**Your objective**:
Check each line of the records below and collect those holding "Keep".

======== Items ========

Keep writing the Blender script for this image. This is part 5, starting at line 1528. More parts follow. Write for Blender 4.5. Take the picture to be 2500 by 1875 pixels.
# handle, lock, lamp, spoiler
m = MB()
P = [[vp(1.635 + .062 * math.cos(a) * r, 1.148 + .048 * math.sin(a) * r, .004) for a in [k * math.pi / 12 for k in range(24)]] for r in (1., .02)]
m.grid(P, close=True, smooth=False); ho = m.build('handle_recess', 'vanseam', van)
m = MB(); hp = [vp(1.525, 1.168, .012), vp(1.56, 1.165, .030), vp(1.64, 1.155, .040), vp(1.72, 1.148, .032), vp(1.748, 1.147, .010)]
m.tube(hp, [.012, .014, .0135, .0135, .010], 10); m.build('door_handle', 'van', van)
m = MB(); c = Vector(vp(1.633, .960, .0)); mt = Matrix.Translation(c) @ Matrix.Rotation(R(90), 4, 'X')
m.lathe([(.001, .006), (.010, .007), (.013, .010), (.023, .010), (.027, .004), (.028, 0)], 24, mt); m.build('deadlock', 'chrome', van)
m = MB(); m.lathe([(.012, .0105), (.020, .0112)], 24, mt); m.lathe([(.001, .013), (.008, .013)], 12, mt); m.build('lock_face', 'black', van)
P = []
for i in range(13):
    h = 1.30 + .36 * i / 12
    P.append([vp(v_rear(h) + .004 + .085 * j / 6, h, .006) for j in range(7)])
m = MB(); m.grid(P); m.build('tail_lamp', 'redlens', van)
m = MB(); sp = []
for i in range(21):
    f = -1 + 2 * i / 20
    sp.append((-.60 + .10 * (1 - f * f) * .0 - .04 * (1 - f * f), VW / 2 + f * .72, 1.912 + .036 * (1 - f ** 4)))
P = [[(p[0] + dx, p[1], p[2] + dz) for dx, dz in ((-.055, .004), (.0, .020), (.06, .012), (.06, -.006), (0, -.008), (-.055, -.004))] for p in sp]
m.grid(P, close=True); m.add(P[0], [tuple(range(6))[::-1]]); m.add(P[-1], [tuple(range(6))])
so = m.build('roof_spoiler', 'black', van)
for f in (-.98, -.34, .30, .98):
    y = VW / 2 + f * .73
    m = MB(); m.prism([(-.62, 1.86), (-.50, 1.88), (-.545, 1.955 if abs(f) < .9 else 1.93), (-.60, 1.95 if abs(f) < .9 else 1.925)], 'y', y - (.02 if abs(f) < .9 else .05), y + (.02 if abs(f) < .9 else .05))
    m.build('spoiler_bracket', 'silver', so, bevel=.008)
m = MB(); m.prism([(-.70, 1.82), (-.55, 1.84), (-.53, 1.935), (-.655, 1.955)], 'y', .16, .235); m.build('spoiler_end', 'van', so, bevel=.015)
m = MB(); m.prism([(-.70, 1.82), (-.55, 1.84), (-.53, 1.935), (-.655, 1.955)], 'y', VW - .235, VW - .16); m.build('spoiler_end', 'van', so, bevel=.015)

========
======== Items ========

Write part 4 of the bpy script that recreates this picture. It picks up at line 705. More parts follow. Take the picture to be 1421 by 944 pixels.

========
======== Items ========

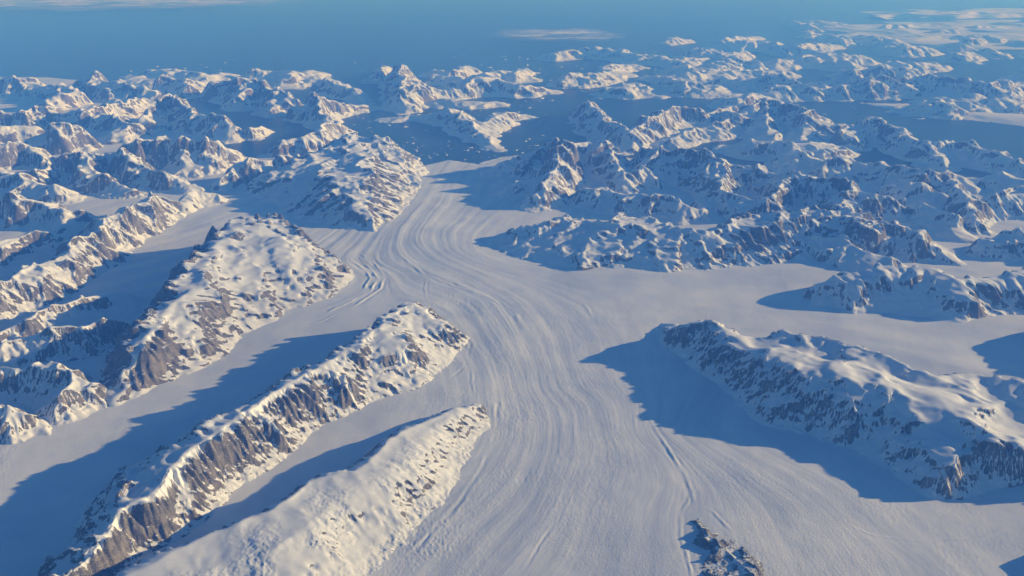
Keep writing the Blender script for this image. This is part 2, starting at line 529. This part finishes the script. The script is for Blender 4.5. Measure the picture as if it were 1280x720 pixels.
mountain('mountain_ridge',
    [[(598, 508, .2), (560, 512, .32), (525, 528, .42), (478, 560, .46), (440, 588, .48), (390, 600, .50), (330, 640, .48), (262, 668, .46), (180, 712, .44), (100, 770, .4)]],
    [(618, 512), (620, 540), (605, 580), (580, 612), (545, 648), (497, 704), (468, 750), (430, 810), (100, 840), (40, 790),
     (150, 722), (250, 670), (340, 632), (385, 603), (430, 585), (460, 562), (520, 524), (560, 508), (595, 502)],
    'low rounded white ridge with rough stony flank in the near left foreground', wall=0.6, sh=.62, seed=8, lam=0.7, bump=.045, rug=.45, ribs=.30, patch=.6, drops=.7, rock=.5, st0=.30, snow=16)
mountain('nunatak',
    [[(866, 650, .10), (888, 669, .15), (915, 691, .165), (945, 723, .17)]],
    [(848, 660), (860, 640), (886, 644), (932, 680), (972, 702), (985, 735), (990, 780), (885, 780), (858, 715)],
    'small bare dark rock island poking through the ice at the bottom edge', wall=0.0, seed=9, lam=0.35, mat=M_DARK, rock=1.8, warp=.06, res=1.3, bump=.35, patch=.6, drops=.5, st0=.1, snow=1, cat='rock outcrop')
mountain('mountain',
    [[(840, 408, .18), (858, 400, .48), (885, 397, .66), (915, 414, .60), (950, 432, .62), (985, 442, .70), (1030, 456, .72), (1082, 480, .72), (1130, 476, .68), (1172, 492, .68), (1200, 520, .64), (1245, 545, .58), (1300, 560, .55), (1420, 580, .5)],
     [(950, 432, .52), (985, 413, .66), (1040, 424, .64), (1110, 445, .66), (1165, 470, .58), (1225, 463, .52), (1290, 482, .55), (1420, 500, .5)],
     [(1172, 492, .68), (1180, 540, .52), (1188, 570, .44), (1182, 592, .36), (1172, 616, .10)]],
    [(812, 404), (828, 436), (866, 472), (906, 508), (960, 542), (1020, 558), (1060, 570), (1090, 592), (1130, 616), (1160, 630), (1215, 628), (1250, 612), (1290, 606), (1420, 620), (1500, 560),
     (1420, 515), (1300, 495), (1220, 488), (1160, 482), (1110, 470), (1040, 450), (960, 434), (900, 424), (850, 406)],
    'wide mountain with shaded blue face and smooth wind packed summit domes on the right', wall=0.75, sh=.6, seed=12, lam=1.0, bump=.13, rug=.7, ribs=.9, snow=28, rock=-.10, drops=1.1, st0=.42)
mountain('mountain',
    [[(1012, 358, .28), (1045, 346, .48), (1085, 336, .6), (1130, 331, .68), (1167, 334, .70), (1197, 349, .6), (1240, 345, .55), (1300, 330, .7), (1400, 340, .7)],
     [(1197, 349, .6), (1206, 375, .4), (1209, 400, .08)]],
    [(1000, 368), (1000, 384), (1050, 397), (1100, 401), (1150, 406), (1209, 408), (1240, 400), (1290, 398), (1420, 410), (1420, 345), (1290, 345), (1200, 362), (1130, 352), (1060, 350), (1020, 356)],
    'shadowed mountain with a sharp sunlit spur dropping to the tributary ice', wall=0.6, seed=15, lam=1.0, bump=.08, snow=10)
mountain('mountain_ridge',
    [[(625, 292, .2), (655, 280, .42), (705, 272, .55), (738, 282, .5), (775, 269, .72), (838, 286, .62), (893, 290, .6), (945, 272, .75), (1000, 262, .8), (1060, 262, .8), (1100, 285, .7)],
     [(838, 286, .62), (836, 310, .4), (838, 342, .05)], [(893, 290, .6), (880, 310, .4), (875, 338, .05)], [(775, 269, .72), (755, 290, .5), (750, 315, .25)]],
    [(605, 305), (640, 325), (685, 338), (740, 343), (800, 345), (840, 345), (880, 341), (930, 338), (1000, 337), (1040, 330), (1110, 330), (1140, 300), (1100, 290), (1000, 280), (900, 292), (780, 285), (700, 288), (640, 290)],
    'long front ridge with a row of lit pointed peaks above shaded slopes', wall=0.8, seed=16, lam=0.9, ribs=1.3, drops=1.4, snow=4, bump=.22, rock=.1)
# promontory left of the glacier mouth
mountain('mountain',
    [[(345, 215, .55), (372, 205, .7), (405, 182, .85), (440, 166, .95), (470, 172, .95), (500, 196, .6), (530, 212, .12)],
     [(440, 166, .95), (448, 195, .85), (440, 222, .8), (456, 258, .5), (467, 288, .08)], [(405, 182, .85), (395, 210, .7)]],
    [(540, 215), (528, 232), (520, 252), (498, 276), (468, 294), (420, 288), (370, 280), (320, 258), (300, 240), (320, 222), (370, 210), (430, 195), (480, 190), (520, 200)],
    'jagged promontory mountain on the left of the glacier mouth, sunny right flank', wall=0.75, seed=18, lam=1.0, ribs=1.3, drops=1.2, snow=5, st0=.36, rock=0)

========

**Response to this task**:
Keep writing the Blender script for this image. This is part 5, starting at line 1528. More parts follow. Write for Blender 4.5. Take the picture to be 2500 by 1875 pixels.
Keep writing the Blender script for this image. This is part 2, starting at line 529. This part finishes the script. The script is for Blender 4.5. Measure the picture as if it were 1280x720 pixels.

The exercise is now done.